Homme des marges, des confins et des limites, d’extrême-Orient comme d’extrême-Occident, il a su faire en sorte que l’Eurasie en son entier soit dans un premier temps son mandala et son yantra – ces « cartes du cosmos » et ces « diagrammes prévus / pour l’expansion de la conscience »[21] – à partir de laquelle il a élaboré une géopoétique perspectiviste. Pour Leibniz et Nietzsche, dans le perspectivisme, le sujet est constitué par le point de vue. Nietzsche appelle « illusion » ce point de vue : comme lui, White juge que la perspective est la condition fondamentale de toute vie et il ancre le perspectivisme dans le corps. Avec Kenneth White, la circonférence est partout et le centre nulle part, le corps est comme un cercle où peut souffler le vent d’est, un estran le vent d’ouest...

 

Régis POULET

(texte paru dans le numéro de juin/juillet 2010 de la revue Europe)

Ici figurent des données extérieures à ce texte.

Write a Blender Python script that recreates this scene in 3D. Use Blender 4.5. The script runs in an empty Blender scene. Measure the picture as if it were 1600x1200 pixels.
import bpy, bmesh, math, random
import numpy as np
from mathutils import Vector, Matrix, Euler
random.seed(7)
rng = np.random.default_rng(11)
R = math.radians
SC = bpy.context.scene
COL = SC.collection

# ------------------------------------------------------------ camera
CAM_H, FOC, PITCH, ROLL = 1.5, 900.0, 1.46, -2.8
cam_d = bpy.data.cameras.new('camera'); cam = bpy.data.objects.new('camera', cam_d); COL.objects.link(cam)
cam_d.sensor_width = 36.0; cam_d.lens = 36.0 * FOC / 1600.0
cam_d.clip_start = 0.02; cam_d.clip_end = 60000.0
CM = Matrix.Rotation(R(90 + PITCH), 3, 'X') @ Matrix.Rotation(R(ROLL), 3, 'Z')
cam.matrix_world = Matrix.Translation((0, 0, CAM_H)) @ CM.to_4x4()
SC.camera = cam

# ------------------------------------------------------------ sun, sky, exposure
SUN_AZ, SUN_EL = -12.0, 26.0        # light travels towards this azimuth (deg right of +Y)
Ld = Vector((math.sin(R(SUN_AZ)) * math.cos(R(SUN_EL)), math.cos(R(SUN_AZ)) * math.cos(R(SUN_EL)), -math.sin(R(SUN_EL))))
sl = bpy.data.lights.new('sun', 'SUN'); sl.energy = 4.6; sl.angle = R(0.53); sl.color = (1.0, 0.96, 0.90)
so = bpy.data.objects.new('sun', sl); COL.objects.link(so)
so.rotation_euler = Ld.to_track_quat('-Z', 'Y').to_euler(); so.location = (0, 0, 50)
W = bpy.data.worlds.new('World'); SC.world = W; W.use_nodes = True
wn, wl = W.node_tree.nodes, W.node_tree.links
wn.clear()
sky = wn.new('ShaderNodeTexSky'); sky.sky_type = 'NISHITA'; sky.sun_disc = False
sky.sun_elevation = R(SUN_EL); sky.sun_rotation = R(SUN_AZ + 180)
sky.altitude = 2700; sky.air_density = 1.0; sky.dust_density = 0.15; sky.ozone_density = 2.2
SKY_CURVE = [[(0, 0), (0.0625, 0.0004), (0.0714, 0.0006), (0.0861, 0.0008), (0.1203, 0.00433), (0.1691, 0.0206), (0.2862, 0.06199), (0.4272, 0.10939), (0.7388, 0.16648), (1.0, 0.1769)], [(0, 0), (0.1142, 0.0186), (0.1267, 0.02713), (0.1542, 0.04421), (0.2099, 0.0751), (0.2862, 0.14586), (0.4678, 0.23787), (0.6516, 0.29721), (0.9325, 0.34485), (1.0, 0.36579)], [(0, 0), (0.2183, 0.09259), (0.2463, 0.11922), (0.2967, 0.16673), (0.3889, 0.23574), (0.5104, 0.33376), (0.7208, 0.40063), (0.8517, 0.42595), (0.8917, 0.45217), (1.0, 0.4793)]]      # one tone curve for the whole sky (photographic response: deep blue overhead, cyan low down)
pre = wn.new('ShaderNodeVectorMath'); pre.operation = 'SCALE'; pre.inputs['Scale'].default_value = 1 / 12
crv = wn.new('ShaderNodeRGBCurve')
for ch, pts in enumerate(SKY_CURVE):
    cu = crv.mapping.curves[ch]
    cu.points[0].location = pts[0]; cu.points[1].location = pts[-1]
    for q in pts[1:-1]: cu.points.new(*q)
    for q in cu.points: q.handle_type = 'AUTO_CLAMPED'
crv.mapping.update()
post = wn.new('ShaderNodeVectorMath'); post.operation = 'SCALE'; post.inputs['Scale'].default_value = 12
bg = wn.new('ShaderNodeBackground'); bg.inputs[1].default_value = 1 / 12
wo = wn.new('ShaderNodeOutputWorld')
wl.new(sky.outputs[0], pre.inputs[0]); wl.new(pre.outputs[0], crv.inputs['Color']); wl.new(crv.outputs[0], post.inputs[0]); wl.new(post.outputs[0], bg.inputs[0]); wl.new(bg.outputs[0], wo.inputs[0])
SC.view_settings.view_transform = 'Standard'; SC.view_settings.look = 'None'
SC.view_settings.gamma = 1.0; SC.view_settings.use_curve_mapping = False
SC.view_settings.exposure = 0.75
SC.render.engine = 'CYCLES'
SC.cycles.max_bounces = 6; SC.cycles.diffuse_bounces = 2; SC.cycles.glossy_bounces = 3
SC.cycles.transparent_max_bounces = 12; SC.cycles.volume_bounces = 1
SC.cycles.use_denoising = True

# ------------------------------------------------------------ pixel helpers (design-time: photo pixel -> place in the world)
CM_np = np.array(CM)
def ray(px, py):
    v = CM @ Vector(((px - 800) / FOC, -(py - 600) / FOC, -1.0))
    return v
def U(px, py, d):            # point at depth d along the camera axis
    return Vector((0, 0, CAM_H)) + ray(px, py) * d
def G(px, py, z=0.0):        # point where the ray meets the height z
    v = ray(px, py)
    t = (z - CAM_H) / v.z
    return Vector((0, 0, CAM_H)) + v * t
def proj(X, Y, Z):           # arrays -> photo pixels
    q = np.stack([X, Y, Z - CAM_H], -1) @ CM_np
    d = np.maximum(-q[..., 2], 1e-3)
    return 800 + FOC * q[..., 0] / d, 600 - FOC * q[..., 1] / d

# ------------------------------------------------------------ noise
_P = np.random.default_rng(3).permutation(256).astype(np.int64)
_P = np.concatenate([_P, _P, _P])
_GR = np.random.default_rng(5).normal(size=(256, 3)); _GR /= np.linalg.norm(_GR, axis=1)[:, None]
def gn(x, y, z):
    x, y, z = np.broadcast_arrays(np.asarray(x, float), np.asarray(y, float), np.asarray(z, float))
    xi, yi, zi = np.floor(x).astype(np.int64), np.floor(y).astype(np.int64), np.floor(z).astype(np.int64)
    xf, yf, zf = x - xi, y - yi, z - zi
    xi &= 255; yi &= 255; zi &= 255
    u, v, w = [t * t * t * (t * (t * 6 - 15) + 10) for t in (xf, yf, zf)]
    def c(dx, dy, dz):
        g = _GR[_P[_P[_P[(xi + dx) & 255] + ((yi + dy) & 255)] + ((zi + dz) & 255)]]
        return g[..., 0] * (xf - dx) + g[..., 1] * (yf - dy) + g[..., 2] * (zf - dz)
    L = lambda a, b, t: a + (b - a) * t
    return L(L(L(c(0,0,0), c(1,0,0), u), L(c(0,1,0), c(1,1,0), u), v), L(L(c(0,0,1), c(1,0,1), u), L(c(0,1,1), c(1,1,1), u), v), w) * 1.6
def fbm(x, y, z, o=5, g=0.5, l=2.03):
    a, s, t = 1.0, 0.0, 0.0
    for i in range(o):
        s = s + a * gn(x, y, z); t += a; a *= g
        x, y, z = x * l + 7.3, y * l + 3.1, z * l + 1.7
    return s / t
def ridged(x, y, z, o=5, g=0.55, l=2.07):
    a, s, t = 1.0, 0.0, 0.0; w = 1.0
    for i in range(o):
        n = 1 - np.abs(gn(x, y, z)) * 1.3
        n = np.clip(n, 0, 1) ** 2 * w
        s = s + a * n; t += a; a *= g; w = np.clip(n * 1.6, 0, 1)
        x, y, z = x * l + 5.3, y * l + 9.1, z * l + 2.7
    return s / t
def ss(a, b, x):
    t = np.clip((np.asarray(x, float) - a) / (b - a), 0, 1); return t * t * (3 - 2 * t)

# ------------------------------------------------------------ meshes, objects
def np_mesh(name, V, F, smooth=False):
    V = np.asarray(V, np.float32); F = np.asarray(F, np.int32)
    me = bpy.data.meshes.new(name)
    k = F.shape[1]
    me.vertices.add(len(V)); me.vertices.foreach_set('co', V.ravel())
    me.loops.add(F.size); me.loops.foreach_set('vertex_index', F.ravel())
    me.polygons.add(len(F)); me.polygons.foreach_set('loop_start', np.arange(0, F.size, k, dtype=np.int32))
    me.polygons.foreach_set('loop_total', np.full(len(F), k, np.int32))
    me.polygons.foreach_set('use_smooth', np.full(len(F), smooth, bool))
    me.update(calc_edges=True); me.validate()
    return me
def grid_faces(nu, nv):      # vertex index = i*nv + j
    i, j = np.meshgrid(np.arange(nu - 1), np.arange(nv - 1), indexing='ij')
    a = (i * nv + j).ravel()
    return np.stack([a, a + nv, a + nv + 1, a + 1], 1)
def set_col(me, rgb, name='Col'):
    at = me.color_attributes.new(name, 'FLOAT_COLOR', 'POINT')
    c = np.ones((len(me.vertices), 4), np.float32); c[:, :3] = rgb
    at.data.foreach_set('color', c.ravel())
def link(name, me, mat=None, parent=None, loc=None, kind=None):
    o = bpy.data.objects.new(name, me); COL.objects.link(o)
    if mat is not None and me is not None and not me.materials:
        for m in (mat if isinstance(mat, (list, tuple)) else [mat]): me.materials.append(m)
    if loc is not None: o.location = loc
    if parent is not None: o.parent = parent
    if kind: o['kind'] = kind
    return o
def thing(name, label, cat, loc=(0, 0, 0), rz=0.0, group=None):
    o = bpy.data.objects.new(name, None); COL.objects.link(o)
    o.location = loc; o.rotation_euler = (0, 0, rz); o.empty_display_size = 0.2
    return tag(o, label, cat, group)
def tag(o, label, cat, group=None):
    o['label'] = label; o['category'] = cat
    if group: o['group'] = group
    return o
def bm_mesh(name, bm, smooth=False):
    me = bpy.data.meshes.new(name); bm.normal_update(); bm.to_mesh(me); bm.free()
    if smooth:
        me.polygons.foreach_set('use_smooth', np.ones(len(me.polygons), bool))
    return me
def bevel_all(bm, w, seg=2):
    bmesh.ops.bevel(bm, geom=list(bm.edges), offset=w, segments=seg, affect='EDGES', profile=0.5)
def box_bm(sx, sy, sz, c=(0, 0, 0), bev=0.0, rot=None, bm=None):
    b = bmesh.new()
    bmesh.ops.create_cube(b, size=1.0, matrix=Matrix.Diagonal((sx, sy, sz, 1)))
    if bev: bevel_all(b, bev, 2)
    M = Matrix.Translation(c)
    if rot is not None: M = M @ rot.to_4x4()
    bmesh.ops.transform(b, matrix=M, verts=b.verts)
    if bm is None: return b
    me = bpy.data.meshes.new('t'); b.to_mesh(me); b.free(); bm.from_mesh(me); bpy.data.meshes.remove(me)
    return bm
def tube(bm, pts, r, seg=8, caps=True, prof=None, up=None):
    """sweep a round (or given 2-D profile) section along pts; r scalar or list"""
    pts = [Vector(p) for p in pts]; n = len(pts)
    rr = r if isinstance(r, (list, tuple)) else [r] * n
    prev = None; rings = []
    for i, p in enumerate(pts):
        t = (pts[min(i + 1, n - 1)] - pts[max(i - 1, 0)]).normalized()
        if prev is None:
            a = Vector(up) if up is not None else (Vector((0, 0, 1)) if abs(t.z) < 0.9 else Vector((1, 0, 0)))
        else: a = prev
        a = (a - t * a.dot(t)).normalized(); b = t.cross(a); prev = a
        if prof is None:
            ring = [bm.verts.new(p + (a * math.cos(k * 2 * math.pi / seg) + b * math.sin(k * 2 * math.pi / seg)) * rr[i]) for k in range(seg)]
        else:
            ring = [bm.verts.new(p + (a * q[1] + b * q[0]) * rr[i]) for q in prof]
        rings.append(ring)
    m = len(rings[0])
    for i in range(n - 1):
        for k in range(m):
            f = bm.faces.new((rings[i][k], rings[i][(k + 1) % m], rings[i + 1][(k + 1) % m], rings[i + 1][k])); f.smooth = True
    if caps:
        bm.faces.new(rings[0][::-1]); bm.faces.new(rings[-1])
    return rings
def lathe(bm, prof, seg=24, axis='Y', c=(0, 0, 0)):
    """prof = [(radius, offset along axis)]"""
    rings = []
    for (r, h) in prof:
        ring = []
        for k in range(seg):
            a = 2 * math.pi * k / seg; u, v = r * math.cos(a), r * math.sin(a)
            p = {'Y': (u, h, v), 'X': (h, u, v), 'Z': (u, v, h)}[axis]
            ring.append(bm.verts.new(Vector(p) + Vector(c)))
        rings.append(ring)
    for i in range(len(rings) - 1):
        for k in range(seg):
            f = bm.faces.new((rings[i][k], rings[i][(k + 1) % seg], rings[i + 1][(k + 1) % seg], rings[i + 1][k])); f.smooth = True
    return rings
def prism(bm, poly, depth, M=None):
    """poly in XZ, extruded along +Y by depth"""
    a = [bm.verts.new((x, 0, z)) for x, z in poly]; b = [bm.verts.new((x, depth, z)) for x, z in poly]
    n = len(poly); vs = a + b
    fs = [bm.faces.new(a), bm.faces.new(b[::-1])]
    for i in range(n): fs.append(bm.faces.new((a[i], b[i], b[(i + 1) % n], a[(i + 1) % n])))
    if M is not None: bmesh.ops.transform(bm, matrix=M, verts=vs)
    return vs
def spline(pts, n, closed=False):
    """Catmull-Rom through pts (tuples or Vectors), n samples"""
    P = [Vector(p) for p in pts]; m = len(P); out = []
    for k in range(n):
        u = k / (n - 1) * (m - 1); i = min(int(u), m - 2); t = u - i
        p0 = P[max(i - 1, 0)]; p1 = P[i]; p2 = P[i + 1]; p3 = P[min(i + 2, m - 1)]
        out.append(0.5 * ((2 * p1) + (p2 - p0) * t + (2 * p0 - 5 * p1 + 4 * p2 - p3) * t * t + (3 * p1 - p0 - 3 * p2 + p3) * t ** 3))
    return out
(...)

[1] Friedrich Nietzsche, « Schopenhauer éducateur », Considérations inactuelles, III, § 1, Bibliothèque de la Pléiade, Gallimard, tome I, p. 579.

[2] Nous avons détaillé ces deux étapes dans « L’invention de l’Asie » et « La naissance de l’Orient », articles parus sur la Revue des ressources (larevuedesressources.org), rubrique « Asiatiques », sous-rubrique « L’illusion orientale ».

[3] Voir les travaux de Henri Corbin.

[4] Voir nos travaux, notamment L’Orient : généalogie d’une illusion (2002, 754 pages) ; une version abrégée et complétée est disponible sur larevuedesressources.org.

[5] Kenneth White, La Figure du Dehors, Paris, Grasset, 1982, réed. 1989, p. 53.

[6] L’ermitage des brumes, Paris, Dervy, 2005, p. 86.

[7] Auquel il a cependant tendu la main dernièrement lors d’un colloque au Qatar dans « Pathways to an Open World ».

[8] Peter Sloterdijk citant son propre texte dans La mobilisation infinie, Paris, Bourgois, 2000, p. 87.

[9] Kenneth White, La Figure du Dehors, op. cit., p. 206.

[10] Les affinités extrêmes, Paris, Albin Michel, 2009, p. 79.

[11] L’ermitage des brumes, op. cit., p. 20.

[12] Aux limites, La TILV éditeur, 1993, p. 49.

[13] La Maison des marées, Paris, Albin Michel, 2005, p. 140.

[14] Massimo Cacciari, Déclinaisons de l’Europe, Combas, Editions de l’Eclat, 1996, p. 18. Le philosophe italien emploie indifféremment Orient / Occident et Asie / Europe.

[15] Peter Sloterdijk, op. cit., p. 228.

[16] Kenneth White, L’ermitage des brumes, op. cit., pp. 86-87.

[17] Ibid., pp. 53-4.

[18] Ibid., p. 88.

[19] Ibid., p. 100.

[20] Ibid., p. 101.

[21] Les Rives du Silence, Paris, Mercure de France, 1997, p. 284.